Labor think tank says California would need at least 200,000 new construction workers
By LEONARDO CASTAÑEDA
PUBLISHED: January 14, 2019
Gov. Gavin Newsom has said he wants to build as many as 3.5 million new houses by 2025 to solve California’s housing crisis.
But those ambitious goals could be derailed without hundreds of thousands of new construction workers needed to dramatically accelerate the pace of California home building, even assuming that cities agree to zone for more housing and there’s money available to build it all. And it’s hard to imagine, given recent trends, where that many additional workers in the low-wage, high-risk industry would come from.
Newsom took an early stab at the money question in his first budget, offering $500 million in state funding for middle-income housing, But he wants California’s companies to take on a bigger role funding new homes. And he said he’s already talked with some Silicon Valley tech companies who are open to cooperating.
Ramping up housing construction from about 100,000 units in 2016 to 1980s levels – about 300,000 new homes were built in 1986 – would require some 200,000 new workers, according to the researcher behind a new study for Smart Cities Prevail, a pro-union nonprofit. But even that influx of workers wouldn’t be enough to meet the goal of 500,000 new houses a year that Newsom floated during his campaign.

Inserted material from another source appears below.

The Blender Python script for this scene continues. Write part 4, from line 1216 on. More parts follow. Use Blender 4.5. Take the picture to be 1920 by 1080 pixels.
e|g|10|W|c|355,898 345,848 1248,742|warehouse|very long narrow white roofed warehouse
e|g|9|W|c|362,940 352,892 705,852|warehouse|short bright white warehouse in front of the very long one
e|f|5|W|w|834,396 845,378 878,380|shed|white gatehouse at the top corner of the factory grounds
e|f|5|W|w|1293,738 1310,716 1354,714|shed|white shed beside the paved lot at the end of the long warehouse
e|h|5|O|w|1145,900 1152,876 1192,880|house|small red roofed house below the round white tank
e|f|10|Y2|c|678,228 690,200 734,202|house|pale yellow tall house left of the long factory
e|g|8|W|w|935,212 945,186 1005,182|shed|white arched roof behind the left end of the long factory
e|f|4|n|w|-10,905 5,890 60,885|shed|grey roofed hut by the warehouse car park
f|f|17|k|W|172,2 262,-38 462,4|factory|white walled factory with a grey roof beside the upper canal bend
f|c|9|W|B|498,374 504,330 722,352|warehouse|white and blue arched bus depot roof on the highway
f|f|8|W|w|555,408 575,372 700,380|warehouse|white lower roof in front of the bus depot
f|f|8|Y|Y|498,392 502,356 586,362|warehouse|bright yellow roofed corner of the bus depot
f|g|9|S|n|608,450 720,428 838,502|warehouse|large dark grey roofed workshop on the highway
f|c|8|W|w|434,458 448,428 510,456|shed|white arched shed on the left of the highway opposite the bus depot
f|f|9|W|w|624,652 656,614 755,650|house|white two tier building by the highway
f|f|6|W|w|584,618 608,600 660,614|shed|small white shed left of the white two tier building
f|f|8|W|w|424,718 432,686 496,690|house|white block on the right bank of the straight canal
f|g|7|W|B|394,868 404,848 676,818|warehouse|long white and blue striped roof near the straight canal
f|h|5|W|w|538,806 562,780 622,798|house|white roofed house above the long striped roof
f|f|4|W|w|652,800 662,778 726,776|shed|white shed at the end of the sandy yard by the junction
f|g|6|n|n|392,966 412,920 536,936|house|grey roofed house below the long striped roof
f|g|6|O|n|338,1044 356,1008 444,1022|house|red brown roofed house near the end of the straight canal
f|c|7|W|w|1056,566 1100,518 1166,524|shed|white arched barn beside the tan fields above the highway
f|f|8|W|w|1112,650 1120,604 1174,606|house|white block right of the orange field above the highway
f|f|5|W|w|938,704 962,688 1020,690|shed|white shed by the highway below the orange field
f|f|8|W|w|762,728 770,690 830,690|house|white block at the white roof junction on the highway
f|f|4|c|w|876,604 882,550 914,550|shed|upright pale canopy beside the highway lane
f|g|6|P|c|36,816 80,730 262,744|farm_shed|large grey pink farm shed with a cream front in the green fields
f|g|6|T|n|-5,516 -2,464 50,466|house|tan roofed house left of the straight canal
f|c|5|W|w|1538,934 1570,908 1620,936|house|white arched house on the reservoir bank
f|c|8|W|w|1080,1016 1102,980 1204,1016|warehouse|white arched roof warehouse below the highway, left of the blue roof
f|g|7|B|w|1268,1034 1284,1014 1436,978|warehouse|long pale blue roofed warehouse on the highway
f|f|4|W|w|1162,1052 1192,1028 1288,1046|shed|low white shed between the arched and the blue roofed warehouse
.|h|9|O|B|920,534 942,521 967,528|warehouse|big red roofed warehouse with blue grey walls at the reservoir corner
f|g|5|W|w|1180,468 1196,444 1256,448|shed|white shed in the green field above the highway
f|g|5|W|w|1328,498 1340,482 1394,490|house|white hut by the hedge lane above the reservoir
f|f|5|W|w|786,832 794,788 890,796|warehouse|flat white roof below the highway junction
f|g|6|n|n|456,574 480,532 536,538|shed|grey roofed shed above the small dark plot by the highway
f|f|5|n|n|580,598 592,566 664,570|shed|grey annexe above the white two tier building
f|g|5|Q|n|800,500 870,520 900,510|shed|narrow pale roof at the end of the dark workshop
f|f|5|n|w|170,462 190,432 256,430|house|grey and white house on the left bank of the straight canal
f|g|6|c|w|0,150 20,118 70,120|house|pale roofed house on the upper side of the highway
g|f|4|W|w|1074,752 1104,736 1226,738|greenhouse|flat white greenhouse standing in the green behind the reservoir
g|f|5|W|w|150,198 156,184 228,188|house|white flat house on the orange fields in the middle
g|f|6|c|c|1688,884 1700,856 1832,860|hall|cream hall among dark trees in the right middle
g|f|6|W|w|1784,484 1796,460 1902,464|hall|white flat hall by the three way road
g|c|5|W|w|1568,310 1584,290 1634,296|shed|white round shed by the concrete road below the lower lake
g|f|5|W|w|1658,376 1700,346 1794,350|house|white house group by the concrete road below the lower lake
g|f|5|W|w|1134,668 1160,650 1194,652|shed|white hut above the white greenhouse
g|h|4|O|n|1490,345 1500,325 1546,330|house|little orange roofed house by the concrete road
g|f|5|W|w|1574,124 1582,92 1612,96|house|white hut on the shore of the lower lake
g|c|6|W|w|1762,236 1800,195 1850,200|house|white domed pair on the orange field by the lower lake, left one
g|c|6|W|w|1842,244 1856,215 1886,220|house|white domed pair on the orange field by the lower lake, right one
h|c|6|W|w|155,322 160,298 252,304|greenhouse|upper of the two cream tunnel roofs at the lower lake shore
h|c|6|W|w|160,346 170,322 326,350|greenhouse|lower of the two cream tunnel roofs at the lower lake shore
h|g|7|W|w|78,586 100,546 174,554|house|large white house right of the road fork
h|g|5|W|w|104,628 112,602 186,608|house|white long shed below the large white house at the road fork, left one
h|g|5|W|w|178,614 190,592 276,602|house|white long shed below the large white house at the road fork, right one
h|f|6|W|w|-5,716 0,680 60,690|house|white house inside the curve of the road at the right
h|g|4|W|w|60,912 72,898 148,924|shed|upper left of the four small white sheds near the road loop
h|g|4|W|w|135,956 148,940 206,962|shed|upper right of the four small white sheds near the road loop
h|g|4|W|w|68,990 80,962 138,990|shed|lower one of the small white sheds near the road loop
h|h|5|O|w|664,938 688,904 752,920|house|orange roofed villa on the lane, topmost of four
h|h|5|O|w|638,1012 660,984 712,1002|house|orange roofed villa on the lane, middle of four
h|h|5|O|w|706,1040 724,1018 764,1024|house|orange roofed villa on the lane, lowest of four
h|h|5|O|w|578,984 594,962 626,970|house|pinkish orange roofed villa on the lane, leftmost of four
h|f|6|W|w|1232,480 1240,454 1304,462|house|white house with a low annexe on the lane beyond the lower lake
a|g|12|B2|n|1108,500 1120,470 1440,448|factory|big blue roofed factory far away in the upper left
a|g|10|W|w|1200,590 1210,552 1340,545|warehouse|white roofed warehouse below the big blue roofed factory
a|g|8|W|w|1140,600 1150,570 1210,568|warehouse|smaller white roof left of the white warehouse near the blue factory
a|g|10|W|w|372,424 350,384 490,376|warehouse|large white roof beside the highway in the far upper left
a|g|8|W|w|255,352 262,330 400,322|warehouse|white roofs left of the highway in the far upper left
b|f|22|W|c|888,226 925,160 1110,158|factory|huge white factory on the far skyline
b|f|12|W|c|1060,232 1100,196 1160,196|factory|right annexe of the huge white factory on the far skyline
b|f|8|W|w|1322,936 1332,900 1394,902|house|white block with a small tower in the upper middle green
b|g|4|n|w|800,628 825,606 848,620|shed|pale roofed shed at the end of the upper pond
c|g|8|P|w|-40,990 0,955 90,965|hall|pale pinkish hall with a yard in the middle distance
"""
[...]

“Workers are not going to fall out of trees,” researcher Scott Littlehale said.
Littlehale’s study found that California housing construction isn’t just failing to attract new workers. It’s losing the workers it already has, many of whom are low wage and lower-skilled.
From 2006 to 2017, California lost about 200,000 construction workers. And within the construction trade, many workers are opting for commercial building jobs, which pay more, have better benefits and steadier work.
During the boom building years, the construction industry was “dependent on young workers without a college degree and on immigrant workers,” Littlehale said. Today, both populations are on the decline.
(View PDF of Study – Rebuilding California: The Golden State’s Housing Workforce Reckoning)
Prevailing wage and collective bargaining boost labor market competitiveness and productivity
- The housing industry currently lacks the wage competitiveness and career training pipeline needed to offset the physical and economic risks of construction. This is hindering its ability to attract and retain the workers needed to increase production of new units.
- Prevailing Wage standards and collective bargaining agreements are consistently associated with higher wages, increased apprenticeship enrollment, more production efficiency, and fewer workplace safety problems.
- Most peer reviewed studies have concluded prevailing wage has no significant effect on overall project costs.
Housing builders’ reservoir of low-wage, less-skilled labor is not refilling itself. Background regulations that promote labor-management cooperation around the vital elements of skilled construction workforce development can play a vital role in restoring California residential building to the production engine that it once was.